HARVARD
Materials Research Science and Engineering Center
 
 
 
Graduate Student

Nabila Tanjeem
School of Engineering and Applied Sciences

Nabila Tanjeem is a Ph.D. student in the Applied Physics program of Harvard's John A. Paulson School of Engineering and Applied Sciences. She grew up in Dhaka, the capital city of Bangladesh. After finishing high school, she went to Japan as a Monbukagakusho fellow, and received a Bachelor degree in Electrical Engineering from the University of Tokyo. She did undergraduate research at the nanophotonics laboratory supervised by Motoichi Ohtsu and Takashi Yatsui.
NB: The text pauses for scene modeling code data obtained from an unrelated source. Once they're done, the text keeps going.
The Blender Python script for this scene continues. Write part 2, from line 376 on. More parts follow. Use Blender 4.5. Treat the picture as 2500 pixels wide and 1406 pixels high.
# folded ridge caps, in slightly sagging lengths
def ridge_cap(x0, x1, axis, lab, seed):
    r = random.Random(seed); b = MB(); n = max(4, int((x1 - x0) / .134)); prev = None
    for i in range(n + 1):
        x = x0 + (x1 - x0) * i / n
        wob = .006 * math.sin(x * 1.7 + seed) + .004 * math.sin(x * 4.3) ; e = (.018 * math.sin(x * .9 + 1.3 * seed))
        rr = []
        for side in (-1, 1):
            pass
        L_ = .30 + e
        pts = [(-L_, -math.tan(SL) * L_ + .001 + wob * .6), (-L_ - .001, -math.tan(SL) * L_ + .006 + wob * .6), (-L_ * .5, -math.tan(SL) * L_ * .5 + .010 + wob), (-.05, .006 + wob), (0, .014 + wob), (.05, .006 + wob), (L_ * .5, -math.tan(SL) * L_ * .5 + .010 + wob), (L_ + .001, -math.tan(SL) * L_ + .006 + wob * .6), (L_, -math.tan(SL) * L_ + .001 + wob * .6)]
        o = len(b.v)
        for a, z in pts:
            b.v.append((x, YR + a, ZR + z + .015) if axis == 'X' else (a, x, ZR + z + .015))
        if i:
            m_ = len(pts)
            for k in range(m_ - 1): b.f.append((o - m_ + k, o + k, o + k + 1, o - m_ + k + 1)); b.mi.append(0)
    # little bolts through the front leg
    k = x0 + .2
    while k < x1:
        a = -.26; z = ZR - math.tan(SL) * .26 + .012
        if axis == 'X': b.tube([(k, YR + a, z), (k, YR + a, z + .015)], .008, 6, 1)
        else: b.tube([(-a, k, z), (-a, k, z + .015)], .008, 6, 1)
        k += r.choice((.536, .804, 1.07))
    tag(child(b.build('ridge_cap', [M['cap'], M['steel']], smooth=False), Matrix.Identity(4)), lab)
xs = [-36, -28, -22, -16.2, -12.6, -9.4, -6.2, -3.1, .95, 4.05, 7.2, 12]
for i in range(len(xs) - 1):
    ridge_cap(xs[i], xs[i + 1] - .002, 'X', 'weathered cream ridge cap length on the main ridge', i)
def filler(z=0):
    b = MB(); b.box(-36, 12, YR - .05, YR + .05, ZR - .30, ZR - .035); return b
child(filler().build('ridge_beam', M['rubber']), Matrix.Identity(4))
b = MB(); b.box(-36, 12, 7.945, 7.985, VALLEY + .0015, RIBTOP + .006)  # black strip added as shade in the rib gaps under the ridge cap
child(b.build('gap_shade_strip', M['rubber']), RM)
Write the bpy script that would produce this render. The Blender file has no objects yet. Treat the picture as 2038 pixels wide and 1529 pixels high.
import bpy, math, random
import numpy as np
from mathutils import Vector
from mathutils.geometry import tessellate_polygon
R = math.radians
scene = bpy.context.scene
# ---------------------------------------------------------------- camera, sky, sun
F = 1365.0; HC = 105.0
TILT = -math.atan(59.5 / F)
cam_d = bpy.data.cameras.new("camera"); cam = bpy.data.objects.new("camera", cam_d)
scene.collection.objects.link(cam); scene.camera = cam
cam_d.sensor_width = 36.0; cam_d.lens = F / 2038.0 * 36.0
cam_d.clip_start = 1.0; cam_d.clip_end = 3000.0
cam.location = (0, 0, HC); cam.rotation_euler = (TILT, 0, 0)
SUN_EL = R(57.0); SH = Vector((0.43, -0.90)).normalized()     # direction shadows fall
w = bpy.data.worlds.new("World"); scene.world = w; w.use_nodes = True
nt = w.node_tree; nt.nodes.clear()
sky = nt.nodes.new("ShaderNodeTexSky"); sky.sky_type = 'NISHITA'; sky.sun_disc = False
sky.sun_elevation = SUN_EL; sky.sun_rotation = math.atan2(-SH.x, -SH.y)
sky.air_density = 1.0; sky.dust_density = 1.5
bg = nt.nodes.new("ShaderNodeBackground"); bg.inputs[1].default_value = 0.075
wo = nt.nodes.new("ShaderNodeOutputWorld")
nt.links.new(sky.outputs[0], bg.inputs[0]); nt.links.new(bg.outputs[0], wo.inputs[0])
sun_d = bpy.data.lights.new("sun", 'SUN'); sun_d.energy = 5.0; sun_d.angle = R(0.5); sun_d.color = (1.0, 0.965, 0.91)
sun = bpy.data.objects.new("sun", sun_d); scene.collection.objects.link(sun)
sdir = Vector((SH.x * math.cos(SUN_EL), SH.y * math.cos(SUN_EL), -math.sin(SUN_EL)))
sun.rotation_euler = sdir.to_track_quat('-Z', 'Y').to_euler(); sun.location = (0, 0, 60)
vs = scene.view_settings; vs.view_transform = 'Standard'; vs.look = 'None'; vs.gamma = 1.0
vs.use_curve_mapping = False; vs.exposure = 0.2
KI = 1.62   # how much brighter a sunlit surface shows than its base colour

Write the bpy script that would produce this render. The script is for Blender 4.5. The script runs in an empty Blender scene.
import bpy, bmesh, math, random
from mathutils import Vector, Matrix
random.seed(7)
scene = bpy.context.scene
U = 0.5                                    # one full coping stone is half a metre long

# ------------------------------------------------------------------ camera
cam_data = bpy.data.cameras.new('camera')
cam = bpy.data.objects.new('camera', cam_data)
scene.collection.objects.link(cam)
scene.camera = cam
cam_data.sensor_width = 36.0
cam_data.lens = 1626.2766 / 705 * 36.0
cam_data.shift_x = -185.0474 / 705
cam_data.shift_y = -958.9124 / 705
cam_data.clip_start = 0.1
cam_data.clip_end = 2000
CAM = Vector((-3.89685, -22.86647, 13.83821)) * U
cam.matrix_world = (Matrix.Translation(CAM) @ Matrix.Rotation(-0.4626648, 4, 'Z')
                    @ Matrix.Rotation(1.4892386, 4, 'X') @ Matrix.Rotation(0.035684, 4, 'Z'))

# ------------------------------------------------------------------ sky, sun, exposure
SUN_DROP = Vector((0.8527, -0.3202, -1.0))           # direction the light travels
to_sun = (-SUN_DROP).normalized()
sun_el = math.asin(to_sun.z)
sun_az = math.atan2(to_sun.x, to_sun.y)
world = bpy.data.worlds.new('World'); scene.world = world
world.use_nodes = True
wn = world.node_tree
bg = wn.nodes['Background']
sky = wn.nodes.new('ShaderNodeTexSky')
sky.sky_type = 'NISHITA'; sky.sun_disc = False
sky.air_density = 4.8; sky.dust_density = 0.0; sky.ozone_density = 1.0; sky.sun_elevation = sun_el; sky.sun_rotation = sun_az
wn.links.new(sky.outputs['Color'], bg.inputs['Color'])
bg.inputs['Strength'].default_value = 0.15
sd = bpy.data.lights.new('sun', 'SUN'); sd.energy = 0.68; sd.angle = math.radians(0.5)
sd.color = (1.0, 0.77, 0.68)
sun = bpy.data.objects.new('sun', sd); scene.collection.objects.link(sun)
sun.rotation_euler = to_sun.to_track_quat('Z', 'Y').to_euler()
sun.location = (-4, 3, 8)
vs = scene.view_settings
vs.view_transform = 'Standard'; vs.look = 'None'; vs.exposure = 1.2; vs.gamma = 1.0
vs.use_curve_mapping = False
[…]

She is now working in Vinothan Manoharan's laboratory, studying self-assembly of materials that exhibit remarkable optical properties. Nabila has worked on assembly and characterization of 3-D plasmonic clusters which are promising candidates for optical metamaterials. Currently, she is designing chiral structures to study crystallization of spheres on a cylindrical surface. This work is being done in a MRSEC IRG2 collaboration with David Nelson and Dan Beller, who are developing the theory of defect dynamics on tubular crystals. She is also carrying out experiments where spherical particles park on cylinders which is being simulated and addressed theoretically by MRSEC faculty Chris Rycroft and Lakshminarayanan Mahadevan.